Il Drake, Enzo Ferrari, morì a 90 anni il 14 agosto del 1988. E un mese dopo il miracolo della doppietta Berger-Alboreto a Monza
Era il 14 agosto del 1988 quando all’età di 90 anni morì il grande Enzo Ferrari. Uno choc non solo per la scuderia da lui fondata e resa celebre nel mondo, ma proprio per il mondo delle corse tutto e l’Italia intera.
Ferrari, un carattere non semplice
Nato a Modena, la carriera di Enzo Ferrari iniziò nel 1920 come pilota dell’Alfa Romeo. Nel ’23, in occasione di una gara a Ravenna, ricevette in regalo dalla madre di Francesco Baracca il simbolo che il leggendario aviatore portava sulla carlinga come portafortuna: il cavallino rampante. Un simbolo che fece diventare ancor più leggendario.
Fu nel ’29 che venne chiamato per fondare una squadra corse collegata all’Alfa Romeo, destinata a diventare celebre come Scuderia Ferrari, istituita ufficialmente nel 1947. Fu l’inizio del mito. Tanti i soprannomi nella sua lunga carriera, come “Il Cavaliere”, “Il Commendatore”, “L’Ingegnere”, “Il Mago”, “Il Patriarca”, “Il Grande Vecchio” o “Il Drake”.
Quest’ultimo si riferisce al celebre corsaro Francis Drake e venne coniato dagli avversari inglesi nel secondo dopoguerra, con un misto di accusa e di ammirazione, per la dimostrata capacità e determinazione di Ferrari nel perseguire e cogliere risultati sportivi di portata assai superiore alla sua piccola azienda, anche con atteggiamenti che, ai più, erano invisi per la sua durezza.
La verità è che era invidiato da tanti.
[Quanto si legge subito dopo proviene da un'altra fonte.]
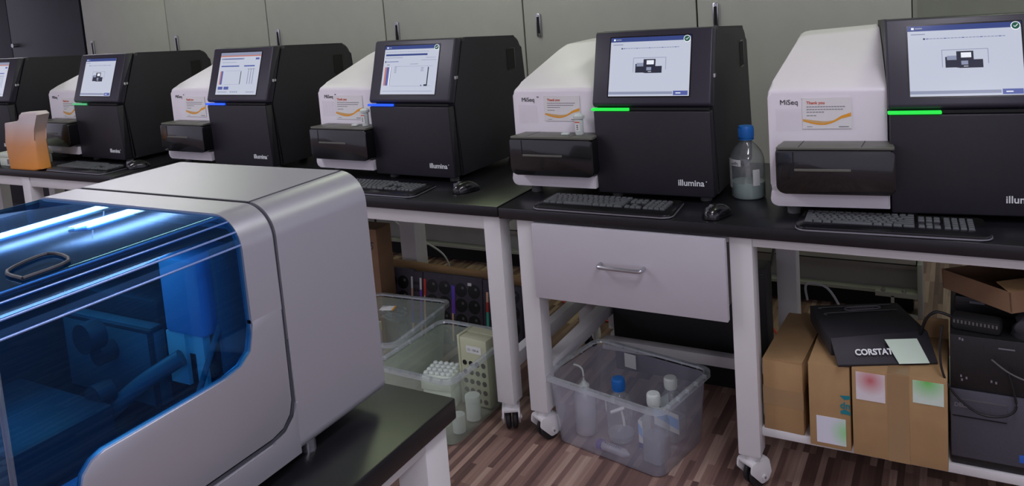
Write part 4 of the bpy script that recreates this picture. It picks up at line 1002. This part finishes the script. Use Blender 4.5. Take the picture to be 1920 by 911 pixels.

E la questione del carattere difficile era solo una scusa per mascherare tutto. Con determinazione portò avanti il suo sogno e ci riuscì, rendendo il marchio Ferrari rinomato in tutto il mondo, un orgoglio italiano.
La morte e quel regalo postumo a Monza
La morte di Enzo Ferrari arrivò potente a sconquassare il mondo della scuderia di Maranello ma del motorsport intero. Un personaggio così era difficile da sostituire. Soprattutto in Ferrari. All’epoca la Rossa non navigava in buone acque, sportivamente parlando. Ma a un mese dalla sua morte, arrivò un miracolo.
L’11 settembre 1988 si correva a Monza. E davanti ai tifosi della Ferrari, la rossa riuscì a regalarsi una giornata di gloria, proprio per onorare il patron recentemente scomparso. Il Mondiale era dominato dalle McLaren di Ayrton Senna e Alain Prost: due cannibali. Su 11 Gran Premi disputati, sette vittorie per il brasiliano, quattro per il francese. La Ferrari, lontana anni luce delle monoposto anglo-giapponesi, era affidata a Gerhard Berger e Michele Alboreto. Per i due poche soddisfazioni e tanta polvere. Monza, però, era la gara di casa.
Il weekend sembrò procedere senza sorprese: La prima fila fu tutta McLaren, seguita da una seconda fila tutta Ferrari. E il Gp sembrò senza storia. Al 35° giro però il primo colpo di scena con l’uscita di scena di Prost, con Senna davanti seguito dalle due rosse. Ma a tre giri dal termine il patatrac: Senna deve doppiare Schlesser, un pilota Williams che neanche doveva parteciparvi, a quel Gran Premio. Al primo tornantino però il contatto e l’uscita di scena del brasiliano, che concede la parata alle Ferrari. Un GP che rimarrà nella storia. Un omaggio al Drake meritato.